> **Set exercise**: Copy exactly the lines that run from the top of the listing to the line containing "tc = nt.nodes.new('ShaderNodeTexCoord');", both ends included, and omit the pictures.

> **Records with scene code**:
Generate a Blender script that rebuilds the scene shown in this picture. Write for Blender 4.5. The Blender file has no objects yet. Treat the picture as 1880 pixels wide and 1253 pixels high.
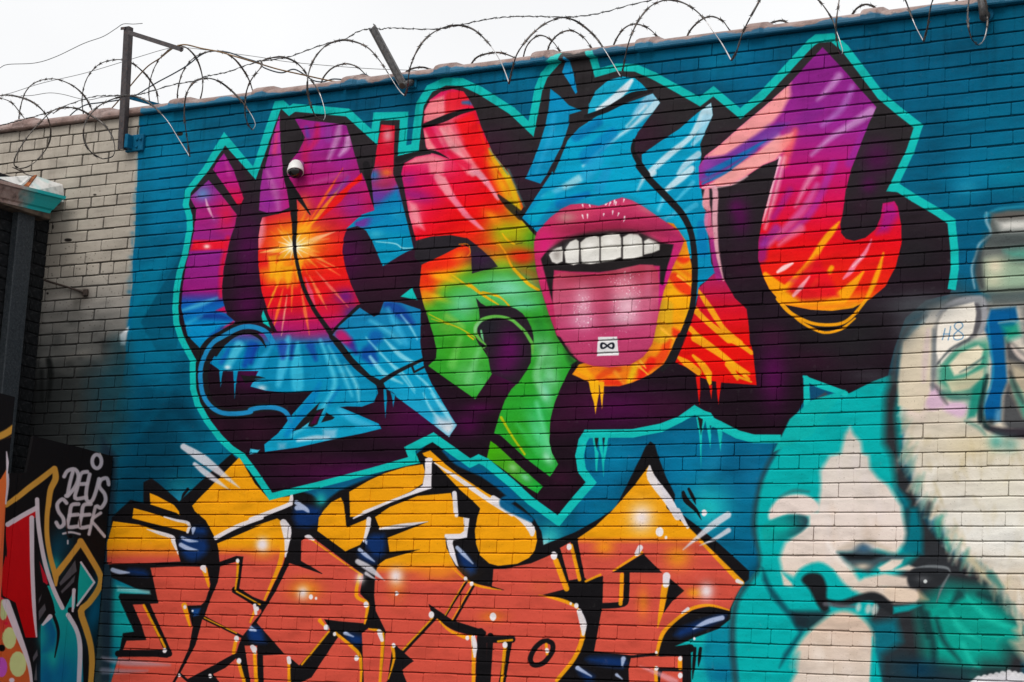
import bpy, math, random
import numpy as np
from mathutils import Vector, Matrix

scene = bpy.context.scene
COL = scene.collection

# ---------------------------------------------------------------- camera, sky, sun, exposure
F, W, H = 3970.824, 1880.0, 1253.0                       # focal length in layout units; layout size
CAM = np.array([6.0, -9.36621, 1.65122])                 # the photographer, 9.4 m from the wall at eye height
FW = np.array([-0.51141812, 0.84133336, 0.17495623])
RT = np.array([0.85819503, 0.51051375, 0.05363766])
UP = np.array([0.04419041, -0.17757784, 0.98311409])
cd = bpy.data.cameras.new('camera'); cam = bpy.data.objects.new('camera', cd); COL.objects.link(cam)
cd.sensor_width = 36; cd.lens = 36 * F / W; cd.clip_start = 0.1; cd.clip_end = 2000
cam.matrix_world = Matrix(((RT[0], UP[0], -FW[0], CAM[0]), (RT[1], UP[1], -FW[1], CAM[1]), (RT[2], UP[2], -FW[2], CAM[2]), (0, 0, 0, 1)))
scene.camera = cam

SUN_EL, SUN_AZ = math.radians(50), math.radians(186)     # high sun behind thin cloud, in front of the wall
world = bpy.data.worlds.new('World'); scene.world = world; world.use_nodes = True
nt = world.node_tree; nt.nodes.clear()
out = nt.nodes.new('ShaderNodeOutputWorld'); bg = nt.nodes.new('ShaderNodeBackground'); bg.inputs[1].default_value = 0.1
sky = nt.nodes.new('ShaderNodeTexSky'); sky.sky_type = 'NISHITA'; sky.sun_disc = False; sky.sun_elevation = SUN_EL; sky.sun_rotation = SUN_AZ
tc = nt.nodes.new('ShaderNodeTexCoord'); nz = nt.nodes.new('ShaderNodeTexNoise'); nz.inputs['Scale'].default_value = 2.2; nz.inputs['Detail'].default_value = 5
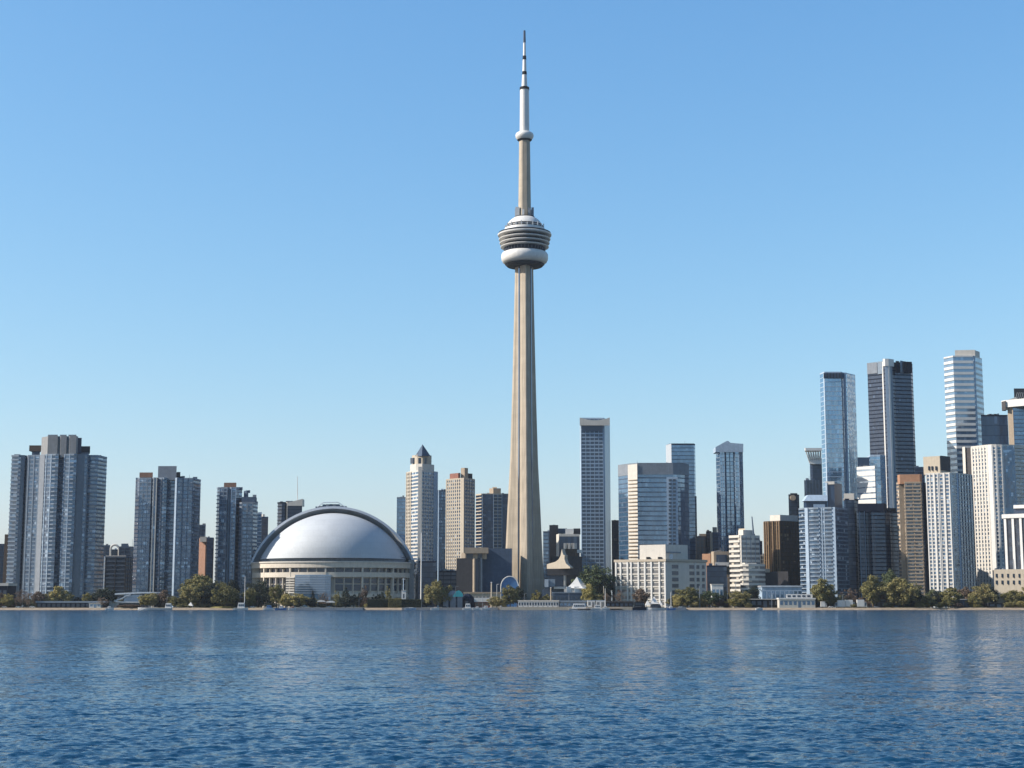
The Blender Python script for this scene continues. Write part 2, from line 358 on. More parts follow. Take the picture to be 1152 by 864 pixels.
    wn_ = N(t_, "ShaderNodeTexNoise"); wn_.inputs["Scale"].default_value = 1; wn_.inputs["Detail"].default_value = 5; L.new(wp.outputs[0], wn_.inputs["Vector"])
    wr = N(t_, "ShaderNodeMapRange"); wr.inputs[1].default_value = .36; wr.inputs[2].default_value = .62; wr.inputs[3].default_value = .72; wr.inputs[4].default_value = 1.22; L.new(wn_.outputs[0], wr.inputs[0])   # wind patches
    sy_ = N(t_, "ShaderNodeSeparateXYZ"); L.new(tc.outputs["Object"], sy_.inputs[0])
    fr_ = N(t_, "ShaderNodeMapRange"); fr_.inputs[1].default_value = 120; fr_.inputs[2].default_value = 700; fr_.inputs[3].default_value = 1; fr_.inputs[4].default_value = 1.9; L.new(sy_.outputs[1], fr_.inputs[0])   # takes over from the mesh waves, which fade out
    fm_ = N(t_, "ShaderNodeMath", operation='MULTIPLY'); L.new(fr_.outputs[0], fm_.inputs[0]); L.new(wr.outputs[0], fm_.inputs[1])
    wm = N(t_, "ShaderNodeVectorMath", operation='SCALE'); L.new(acc.outputs[0], wm.inputs[0]); L.new(fm_.outputs[0], wm.inputs["Scale"]); acc = wm
    ge = N(t_, "ShaderNodeNewGeometry"); ad = N(t_, "ShaderNodeVectorMath", operation='ADD'); L.new(ge.outputs["Normal"], ad.inputs[0]); L.new(acc.outputs[0], ad.inputs[1])
    nz = N(t_, "ShaderNodeVectorMath", operation='NORMALIZE'); L.new(ad.outputs[0], nz.inputs[0]); L.new(nz.outputs[0], bsdf.inputs["Normal"])
    me.materials.append(m)
    structure(link("water", me))
build_water()

def shore_y(x):                               # where the land meets the water
    return 1360 + 2.2 * math.sin(x * .021) + 1.6 * math.sin(x * .053 + 1) + .9 * math.sin(x * .13 + 2)
def build_land():
    m, t, b = nmat("land_ground"); L = t.links
    tc = N(t, "ShaderNodeTexCoord")
    n = N(t, "ShaderNodeTexNoise"); n.inputs["Scale"].default_value = .06; n.inputs["Detail"].default_value = 8; L.new(tc.outputs["Object"], n.inputs["Vector"])
    cr = N(t, "ShaderNodeValToRGB"); e = cr.color_ramp.elements
    e[0].position = .38; e[0].color = (.05, .06, .02, 1); e[1].position = .62; e[1].color = (.13, .11, .07, 1)
    k = e.new(.5); k.color = (.09, .09, .035, 1)
    L.new(n.outputs[0], cr.inputs[0]); L.new(cr.outputs[0], b.inputs["Base Color"]); b.inputs["Roughness"].default_value = .95
    xs = [-8000, -6000] + list(np.arange(-900, 901, 10.0)) + [6000, 8000]
    vs = [(x, shore_y(x) + 8, GZ) for x in xs] + [(x, 8000, GZ) for x in xs]; k = len(xs)
    structure(link("ground", mesh("ground", vs, [(i, i + 1, k + i + 1, k + i) for i in range(k - 1)], m)))
    ms = plain("beach_sand", (.19, .15, .105), .95, .25, .25, streak=0)
    vs = []; prof = ((-6, -1.2), (0, .0), (2.0, .55), (4.5, 1.0), (8.0, GZ), (9.5, GZ + .02), (9.6, GZ - .5))
    for dy, z in prof:
        vs += [(x, shore_y(x) + dy + (.5 * math.sin(x * .4 + dy) if 0 <= dy < 7 else 0), z) for x in xs]
    fs = [(r * k + i, r * k + i + 1, (r + 1) * k + i + 1, (r + 1) * k + i) for r in range(len(prof) - 1) for i in range(k - 1)]
    structure(link("beach", mesh("beach", vs, fs, ms)))
build_land()
def quay(x0, x1, mat, h=2.05, Yf=1356.5, d=16):
    mb = MB(); a = at(x0, 685, Yf).x; b = at(x1, 685, Yf).x
    mb.box(a, b, Yf, Yf + d, -1.5, h)
    structure(mb.build("quay", M[mat]))
quay(318, 408, 'grey', 1.9); quay(452, 560, 'concrete', 2.0, 1356); quay(562, 712, 'cream', 2.6, 1355)
quay(684, 772, 'grey', 1.9, 1356.6)
structure(MB().build("lawn", None) if False else link("lawn", mesh("lawn", [(at(225, 685, 1370).x, 1369.6, GZ), (at(268, 685, 1370).x, 1369.6, GZ), (at(268, 685, 1370).x, 1376, GZ + 1.2), (at(225, 685, 1370).x, 1376, GZ + 1.2)], [(0, 1, 2, 3)], plain("lawn_grass", (.16, .14, .035), .95, .3, .3, streak=0))))

def haze():
    m = bpy.data.materials.new("haze_air"); m.use_nodes = True; t = m.node_tree; t.nodes.remove(t.nodes["Principled BSDF"])
    v = t.nodes.new("ShaderNodeVolumePrincipled"); v.inputs["Color"].default_value = (.76, .87, 1, 1); v.inputs["Density"].default_value = HAZE; v.inputs["Anisotropy"].default_value = .2
    t.links.new(v.outputs[0], t.nodes["Material Output"].inputs["Volume"])
    mb = MB(); mb.box(-8200, 8200, -6200, 8200, -3, 600); o = mb.build("haze", m); o["kind"] = "stuff"
HAZE = 2.0e-5
haze()

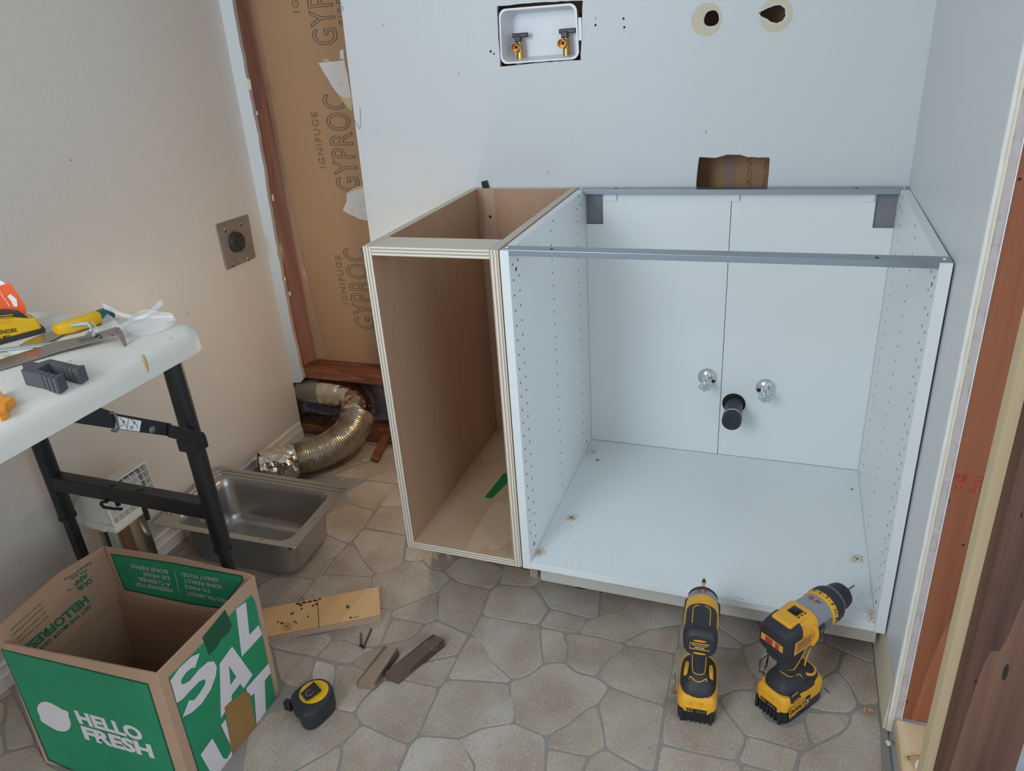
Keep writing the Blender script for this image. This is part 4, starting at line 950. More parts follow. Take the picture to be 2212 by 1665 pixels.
# ================================================================== VENT HOOD ON ITS PIPE
r0 = root('vent_hood', 'white plastic vent hood with grille sitting on a bright tin pipe under the table', 'vent hood', (-.94, -.24, 0))
hx0, hx1, hy0, hy1, hz = -1.012, -.868, -.318, -.168, .272
bm = BM(); lathe(bm, [(0, .0535), (hz, .0535)], (-.9370, -.246, 0), (0, 0, 1), 48); obj('pipe', bm, M['tin'], r0, smooth='auto', label='shiny tin pipe')
bm = BM(); prism(bm, [(hx0, hy0, hz), (hx1, hy0, hz), (hx1, hy1, hz), (hx0, hy1, hz)], (0, 0, .018)); obj('flange', bm, M['hood_plastic'], r0, bevel=.006, segs=3)
prof = [(hx0+.008, hz+.017)] + [(hx0+.008+.105*(1-math.cos(a)), hz+.017+.090*math.sin(a)**1.25) for a in [PI/2*k/12 for k in range(1, 12)]] + [(hx0+.122, hz+.106)]
bm = BM(); n = len(prof); ys = [hy0+.010, hy0+.0115, hy0+.018, (hy0+hy1)/2, hy1-.018, hy1-.0115, hy1-.010]; sc = [.93, .975, 1, 1, 1, .975, .93]
R_ = [[bm.verts.new((hx0+.008+(x-hx0-.008), y, hz+.016+(z-hz-.016)*s)) for x, z in prof] for y, s in zip(ys, sc)]
for a, b2 in zip(R_[:-1], R_[1:]):
    for k in range(n-1): bm.faces.new((a[k], a[k+1], b2[k+1], b2[k]))
for side in (0, -1):
    lo_ = bm.verts.new((hx1-.010, ys[side], hz+.016)); bm.faces.new(R_[side]+[lo_] if side == 0 else (R_[side]+[lo_])[::-1])
obj('hood_shell', bm, M['hood_plastic'], r0, smooth='auto')
gx0, gz0, gx1, gz1 = hx1-.009, hz+.018, hx0+.124, hz+.108
def gp(y, s): return Vector((gx0+(gx1-gx0)*s, y, gz0+(gz1-gz0)*s))
ya, yb = hy0+.008, hy1-.008
bm = BM(); tube(bm, [gp(ya, 0), gp(ya, 1), gp(yb, 1), gp(yb, 0), gp(ya, 0)], .0036, 8); obj('grille_frame', bm, M['hood_plastic'], r0, smooth='auto', bevel=0)
for k in range(1, 8):
    y = ya+(yb-ya)*k/8; bm = BM(); tube(bm, [gp(y, 0)]+[gp(y, s) for s in (.3, .6, .85)]+[gp(y, 1)+Vector((-.006, 0, 0))], .0011, 6); obj('grille_bar', bm, M['hood_plastic'], r0)
for k in range(1, 5):
    s = k/5; bm = BM(); tube(bm, [gp(ya, s), gp(yb, s)], .0011, 6); obj('grille_bar', bm, M['hood_plastic'], r0)
bm = BM(); prism(bm, [(hx0+.03, ya+.006, hz+.019), (gx0-.022, ya+.006, hz+.019), (gx0-.034, ya+.006, hz+.085), (hx0+.06, ya+.006, hz+.07)], (0, .118, 0)); obj('damper_flap', bm, M['white_ink'], r0)
for y in (hy0-.0003,):
    for x in (hx0+.02, hx1-.05):
        bm = BM(); box(bm, x, x+.018, y-.0015, y+.004, hz+.003, hz+.015); obj('screw_recess', bm, M['hood_plastic'], r0, bevel=.001)

# ================================================================== MEAL KIT CARDBOARD BOX
h = .300
TBR, TBL, TFL, TFR = at(550, 1242, 2, h), at(222, 1179, 2, h), at(-2, 1388, 2, h), at(338, 1456, 2, h)
BBR, BFL = at(605, 1497, 2, 0), at(98, 1648, 2, 0)
def meet(P0, N0, P1, N1):          # where two wall planes meet on the floor
    a, b2, e = N0.x, N0.y, P0.dot(N0); c, d, f = N1.x, N1.y, P1.dot(N1); D_ = a*d-b2*c
    return Vector(((e*d-b2*f)/D_, (a*f-e*c)/D_, 0))
_f = (TFR-TFL).cross(BFL-TFL); _r = (TBR-TFR).cross(BBR-TBR); _b = (TBL-TBR).cross(BBR-TBR); _l = (TFL-TBL).cross(BFL-TFL)
BFR = meet(TFL, _f, TFR, _r); BBL = meet(TBR, _b, TBL, _l)
r0 = root('cardboard_box', 'open green and brown cardboard carton with printed lettering on the floor', 'box', (-.61, -.53, 0))
cen = (TBR+TBL+TFL+TFR+BBR+BFL+BFR+BBL)/8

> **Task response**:
Generate a Blender script that rebuilds the scene shown in this picture. Write for Blender 4.5. The Blender file has no objects yet. Treat the picture as 1880 pixels wide and 1253 pixels high.
import bpy, math, random
import numpy as np
from mathutils import Vector, Matrix

scene = bpy.context.scene
COL = scene.collection

# ---------------------------------------------------------------- camera, sky, sun, exposure
F, W, H = 3970.824, 1880.0, 1253.0                       # focal length in layout units; layout size
CAM = np.array([6.0, -9.36621, 1.65122])                 # the photographer, 9.4 m from the wall at eye height
FW = np.array([-0.51141812, 0.84133336, 0.17495623])
RT = np.array([0.85819503, 0.51051375, 0.05363766])
UP = np.array([0.04419041, -0.17757784, 0.98311409])
cd = bpy.data.cameras.new('camera'); cam = bpy.data.objects.new('camera', cd); COL.objects.link(cam)
cd.sensor_width = 36; cd.lens = 36 * F / W; cd.clip_start = 0.1; cd.clip_end = 2000
cam.matrix_world = Matrix(((RT[0], UP[0], -FW[0], CAM[0]), (RT[1], UP[1], -FW[1], CAM[1]), (RT[2], UP[2], -FW[2], CAM[2]), (0, 0, 0, 1)))
scene.camera = cam

SUN_EL, SUN_AZ = math.radians(50), math.radians(186)     # high sun behind thin cloud, in front of the wall
world = bpy.data.worlds.new('World'); scene.world = world; world.use_nodes = True
nt = world.node_tree; nt.nodes.clear()
out = nt.nodes.new('ShaderNodeOutputWorld'); bg = nt.nodes.new('ShaderNodeBackground'); bg.inputs[1].default_value = 0.1
sky = nt.nodes.new('ShaderNodeTexSky'); sky.sky_type = 'NISHITA'; sky.sun_disc = False; sky.sun_elevation = SUN_EL; sky.sun_rotation = SUN_AZ
tc = nt.nodes.new('ShaderNodeTexCoord'); nz = nt.nodes.new('ShaderNodeTexNoise'); nz.inputs['Scale'].default_value = 2.2; nz.inputs['Detail'].default_value = 5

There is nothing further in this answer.